『ゴールデンカムイ』第2巻
野田サトル 集英社 \514+税
(2015年2月19日発売)
生きるか死ぬか、食うか食われるか──そんな息もつかせぬ緊張のバトルと、食うこと=生きることであると実感できるダイナミックな食事。さらに「生きることへの欲望」によって輝く登場人物たち。
いま話題の『ゴールデンカムイ』の魅力を集約すると、そんなところだろうか。とにかく“ヤバい!”のである。
舞台となるのは明治後期。日露戦争帰りの元軍人である主人公・杉元佐一は、戦死した親友の願いを叶えるために、砂金での一攫千金を夢見て北海道の奥地へとやって来る。
しかしまったく成果はあがらない日々のなか、ある男がアイヌの財宝(現代の価値に換算すると約8億円!)をひとりで強奪して財宝を隠し、その彼が収監されたのち財宝を隠した場所を、複数の囚人の体に刺青として残して脱獄させたという話を聞く。
それが単なる与太話と思いきや、目を覚ますとその話をした男が「しゃべりすぎた」といきなり杉元を襲撃。危機を脱した杉元は逃げた彼を追うのだが、またしてもいきなり、今度は彼がハラワタをえぐられて死んでいるという急展開。

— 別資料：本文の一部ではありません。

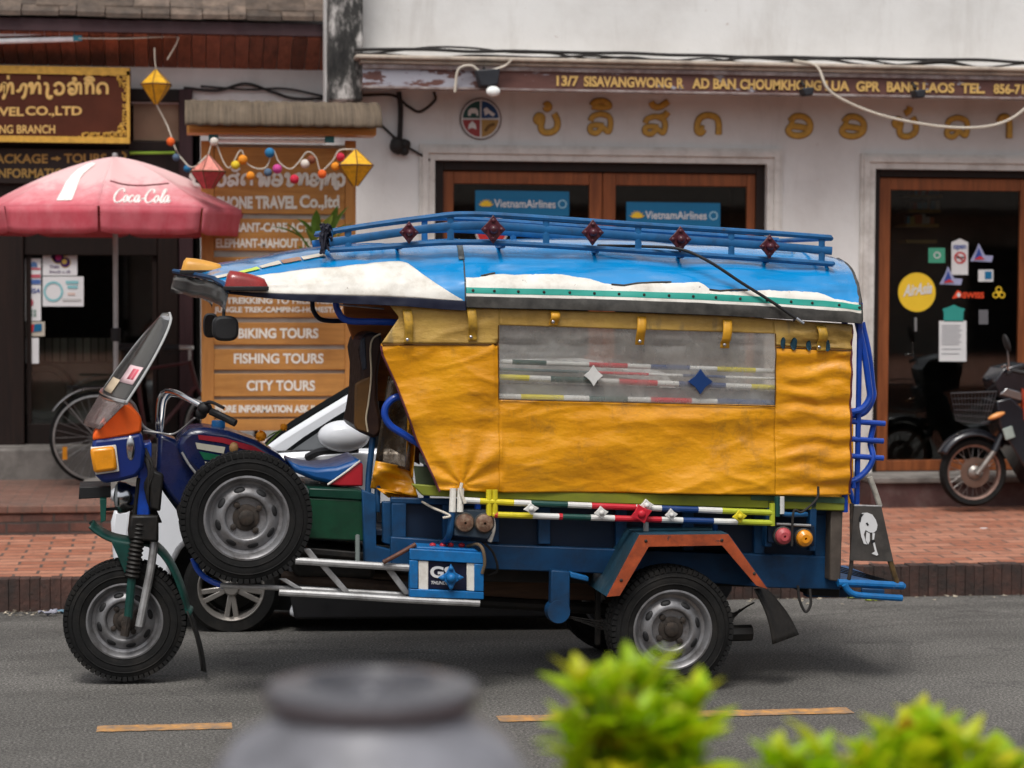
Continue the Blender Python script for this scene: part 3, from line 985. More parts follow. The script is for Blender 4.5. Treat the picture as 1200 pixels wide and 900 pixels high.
# cables along the ledge and down the wall
def cable(name, pts, r, m_, label, cat='cable', n=8, group=None):
    return tag(MB().tube(cr(pts, n), r, 6).build(name, m_, None), label, cat, group)
rr = random.Random(11)
for k, lab in enumerate(('thin black cable sagging along the top of the beige ledge', 'black cable pinned along the back of the ledge under the white wall', 'loose black cable looping above the left end of the ledge')):
    pts = []
    for i, px in enumerate(range(415, 1260, 46)):
        s_ = (64, 58, 63)[k] + (px - 415) * .0175
        s_ += rr.uniform(-5, 3) if k != 1 else rr.uniform(-1.5, 1.5)
        if k == 2 and px < 620: s_ -= 7 * math.sin((px - 415) / 205 * math.pi)
        pts.append(FY(px, s_, YW - .42 + .03 * k))
    cable('cable', pts, (.010, .013, .008)[k], M['cable'], lab, group='cables along the ledge')
cable('cable', [FY(930, 71, YW - .54), FY(957, 78, YW - .56), FY(970, 104, YW - .6), FY(996, 121, YW - .6), FY(1040, 137, YW - .6), FY(1100, 148, YW - .6), FY(1150, 149, YW - .6), FY(1185, 139, YW - .6), FY(1215, 115, YW - .6)], .011, M['white_cable'], 'dirty white cable hanging in a loop in front of the address board')
cable('cable', [FY(533, 108, YF - .05), FY(537, 82, YF - .06), FY(552, 77, YF - .06), FY(565, 84, YF - .07), FY(590, 78, YF - .06), FY(600, 70, YF - .08)], .011, M['white_cable'], 'short white cable running up to the floodlight')
cable('cable', [W(467, 108) + V3((0, -.03, 0)), W(469, 130) + V3((0, -.03, 0)), W(468, 165) + V3((0, -.03, 0))], .022, M['cable'], 'thick black cable dropping down the wall to a knot')
cable('cable', [W(425, 112) + V3((0, -.03, 0)), W(460, 112) + V3((0, -.03, 0)), W(478, 125) + V3((0, -.03, 0)), W(492, 131) + V3((0, -.03, 0)), W(509, 118) + V3((0, -.03, 0)), W(508, 108) + V3((0, -.03, 0))], .011, M['cable'], 'thin black cable curling on the wall left of the emblem')
cable('cable', [W(440, 140) + V3((0, -.03, 0)), W(452, 152) + V3((0, -.03, 0)), W(470, 168) + V3((0, -.03, 0)), W(490, 180) + V3((0, -.03, 0)), W(503, 188) + V3((0, -.03, 0))], .010, M['cable'], 'thin cable slanting from the knot to the window surround')
b = MB()
for i in range(7):
    b.ball(W(463 + rr.uniform(0, 16), 168 + rr.uniform(0, 12)) + V3((0, -.05, 0)), rr.uniform(.03, .06))
tag(b.build('cable_knot', M['cable'], None), 'black knot of taped cables on the white wall', 'cable knot')
# mouldy pier where the houses meet
mt, nt, pb = new_mat('mouldy_plaster')
o_ = nd(nt, 'ShaderNodeTexCoord').outputs['Object']
n_ = tex(nt, 'ShaderNodeTexNoise', 2.6, 9, .72, coords(nt, (2.2, 1, .9)))
c_ = ramp(nt, n_.outputs[0], [(.36, (.012, .012, .012)), (.47, (.04, .039, .037)), (.53, (.22, .21, .20)), (.60, (.55, .53, .51))]).outputs[0]
nt.links.new(c_, pb.inputs['Base Color']); pb.inputs['Roughness'].default_value = .9
bump(nt, pb, n_.outputs[0], .4, .02)
b = MB()
yp = YW - .35
b.box((FY(386, 50, yp).x, yp, FY(405, 118, yp).z), (FY(425.5, 50, yp).x, YW + .3, 8.5))
tag(b.build('party_wall', mt, None, smooth=0, bevel=.02), 'black mouldy end of the party wall between the two houses', 'wall')
# ================================================================== left-hand wooden travel agency
YL = YC + .45
house = thing('travel_agency', 'dark wooden shop front with shingled eaves on a brick step', 'building', (FY(110, 500, YL).x, YL, ZC))
def Lp(px, py, d=0.0):
    return FY(px, py, YL - d)
xL0 = -12.0
def lx(px, d=0.0): return FY(px, 320, YL - d).x
def lz(py, px=200, d=0.0): return FY(px, py, YL - d).z
b = MB()
z1_, z2_ = lz(122), lz(70)
b.box((xL0, YL, z1_), (XB - .003, YL + .25, 8.0))
b.box((lx(235), YL, ZC), (XB - .003, YL + .25, z1_ - .001))
b.build('wall', M['plaster'], house, smooth=0)
b = MB()
b.box((lx(157), YL + .02, lz(165)), (lx(212), YL + .12, lz(121)))
b.build('panel', mat('tan_panel', (.30, .20, .13), .6, var=.15, vs=4), house, smooth=0)
b = MB()
b.box((xL0, YL - .06, lz(120)), (lx(224), YL + .1, lz(105)))
b.box((lx(150), YL - .03, lz(215)), (lx(212), YL + .1, lz(166)))
b.box((xL0, YL - .04, ZC), (lx(28), YL + .1, lz(120) - .002))
b.box((lx(185), YL - .02, ZC), (lx(209), YL + .1, lz(215) - .002))
b.box((xL0, YL - .01, lz(215)), (lx(150) - .002, YL + .1, lz(120) - .003))
b.box((lx(28) + .002, YL + .0, lz(300)), (lx(185) - .002, YL + .1, lz(215) - .003))
b.build('timber', M['dark_wood'], house, smooth=0, bevel=.008)
b = MB()
b.box((lx(210), YL - .07, ZC), (lx(226), YL + .1, lz(105)))
b.build('post', M['plum_wood'], house, smooth=0, bevel=.008)
wn = part('window', Lp(110, 490), house)
x0, x1, z0, z1 = lx(30), lx(184), lz(496), lz(300)
b = MB(); b.box((x0, YL + .06, z0), (x1, YL + .066, z1)); b.build('pane', M['pane'], wn, smooth=0)
b = MB()
b.box((x0, YL + .03, ZC), (x1, YL + .10, z0)); b.box((x0, YL + .03, z0), (x0 + .04, YL + .1, z1)); b.box((x1 - .04, YL + .03, z0), (x1, YL + .1, z1))
b.build('frame', M['dark_wood'], wn, smooth=0, bevel=.005)
b = MB()
lo, hi = V3((xL0, YL + .26, ZC)), V3((lx(230), YL + 2.2, lz(110)))
t = .05
b.box((lo.x, hi.y, lo.z), (hi.x, hi.y + t, hi.z)); b.box((lo.x, lo.y, lo.z - t), (hi.x, hi.y, lo.z)); b.box((hi.x, lo.y, lo.z), (hi.x + t, hi.y, hi.z)); b.box((lo.x, lo.y, hi.z), (hi.x, hi.y, hi.z + t))
b.build('interior', M['interior'], house, smooth=0)
# what stands inside: slatted counter; the grey disc imitates a reflection
ct = thing('counter', 'grey slatted counter standing inside the dark shop window', 'counter', FY(95, 500, YL + .3))
b = MB()
for k in range(11):
    xx = 44 + k * 9
    b.add([], [])
    p, q = FY(xx, 424, YL + .28), FY(xx + 7.6, 396, YL + .28)
    b.box((p.x, p.y, p.z), (q.x, p.y + .03, q.z))
p, q = FY(40, 500, YL + .32), FY(150, 424, YL + .32)
b.box((p.x, p.y, p.z), (q.x, p.y + .4, q.z - .01))
b.build('counter_front', mat('greyish_counter_wood', (.30, .285, .25), .7, var=.25, vs=5, island=.25), ct, smooth=0)
reflection_disc = thing('reflection_disc', 'round grey disc imitating a reflection low in the left shop window', 'reflection_disc', FY(52, 490, YL + .22))
c_ = FY(52, 459, YL + .22)
MB().lathe(c_, NB, [(.0, -.05), (.22, -.05), (.24, .0), (.22, .03), (.18, .03), (.17, -.01), (.0, -.01)], 30).build('housing', mat('grey_reflection_disc', (.20, .19, .17), .5), reflection_disc)  # solid disc in place of a mirrored shape, no real housing
# posters and cards in the window
def Lg(px, py): return FY(px, py, YL + .05)
def lcard(x0, y0, x1, y1, m_, name='poster', label=None):
    o = MB().prism([Lg(x0, y1), Lg(x1, y1), Lg(x1, y0), Lg(x0, y0)], (0, .003, 0)).build(name, m_, wn, smooth=0, label=label)
    return o
s_ = lcard(50, 286, 90.5, 323, M['white_card'], label='white poster with a purple and gold orchid mark')
purple = flat_col('purple_ink', (.05, .015, .12)); gold_i = flat_col('gold_ink', (.65, .45, .10))
for (cx, cy, r_) in ((68, 301.5, 6.8), (76.5, 294, 5.5), (76.5, 307.5, 5.5)):
    disc('orchid_mark', cx, cy, r_ + .8, gold_i, s_, Lg, .003); disc('orchid_mark', cx, cy, r_, purple, s_, Lg, .005)
MB().add([Lg(*p) - V3((0, .005, 0)) for p in ((59, 301), (65, 296), (65, 307))], [(0, 1, 2)]).build('orchid_mark', purple, s_, smooth=0, fix=False)
disc('orchid_mark', 68.5, 301.5, 3.6, flat_col('magenta_ink', (.45, .02, .16)), s_, Lg, .007)
disc('orchid_mark', 75.5, 295, 3, gold_i, s_, Lg, .007); disc('orchid_mark', 75.5, 306.5, 3, gold_i, s_, Lg, .007)
text('lettering', 'THAI', (58, 311, 69, 314.5), Lg, purple, s_, NB, .02)
text('lettering', 'Smooth as silk', (58, 316.5, 83, 320), Lg, purple, s_, NB, .01)
s_ = lcard(50, 324, 98, 359, M['white_card'], label='white poster with a pale blue ring')
disc('ring_mark', 62.5, 341.5, 11.5, flat_col('pale_teal_ink', (.25, .55, .60)), s_, Lg, .004, 9, ry=12)
for k, (x0, x1, y, c_) in enumerate(((77, 92, 329, 'pale_teal_ink'), (79, 91, 334.5, 'pale_teal_ink'), (79, 88, 343, 'peach_ink'), (73, 95, 350, 'pale_grey_ink'))):
    MB().add([Lg(*p) - V3((0, .004, 0)) for p in ((x0, y + 3.6 - .8 * (k > 1)), (x1, y + 3.6 - .8 * (k > 1)), (x1, y), (x0, y))], [(0, 1, 2, 3)]).build('print_lines', flat_col(c_, {'peach_ink': (.75, .58, .52), 'pale_grey_ink': (.55, .55, .55)}.get(c_, (.25, .55, .6))), s_, smooth=0, fix=False)
s_ = lcard(29.5, 303, 48, 376, M['white_card'], label='tall white strip of payment and hotline cards')
MB().add([Lg(*p) - V3((0, .004, 0)) for p in ((33, 313), (44, 313), (43, 308), (39, 306.5), (35, 309))], [(0, 1, 2, 3, 4)]).build('car_mark', flat_col('steel_blue_ink', (.10, .20, .42)), s_, smooth=0, fix=False)
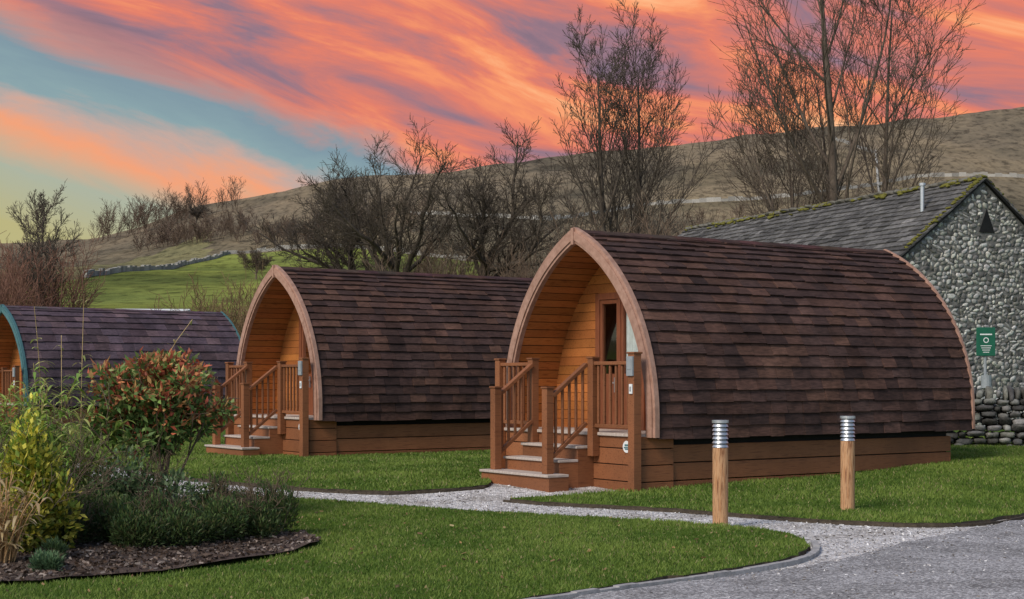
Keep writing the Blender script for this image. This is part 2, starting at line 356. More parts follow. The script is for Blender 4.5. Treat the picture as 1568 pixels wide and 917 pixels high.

その男こそが刺青の囚人のひとりであると判明し、がぜん埋蔵金伝説の真実味は増すのだが、彼を殺した相手は凶暴な野生のヒグマ! 財宝の手がかり(=死体)を背負って逃げようとしたところに、全力でヒグマが突撃してくる。
まさに一難去ってまた一難というピンチの連続だが、その状況を救ったのが、狩りをしていたアイヌの少女・アシリパ(※正確な表記は「リ」が小さい)である。
事情を説明しようにも、こんな話はまず信じないだろうと杉元は埋蔵金伝説をアシリパに話すのだが、あっさり信じる彼女。
それもそのはず、財宝をめぐって殺されたアイヌのなかに、彼女の父親がいたからである。
……と、文字で説明すると長くなってしまうのだが、じつはこれ、第1話のみの内容。
おそろしく濃密な出来事が、怒涛の展開で繰り広げられるのである。
かくして、金が必要な杉元と、父の仇を討ちたいとひそかに願うアシリパは行動をともにすることになるのだが、「互いに殺しあって皮を剥がなければ地図にならない」と気がついた脱獄囚、さらに欲に目がくらんだ屯田兵との「刺青人皮」を巡る争奪戦は、ぜひ実際に読んで“ヤバさ”を感じてほしい。
さらに囚人の親玉が、戦死したとされていたあの土方歳三! いずれ杉元と対決するであろうその戦いが、今から気になって仕方がない。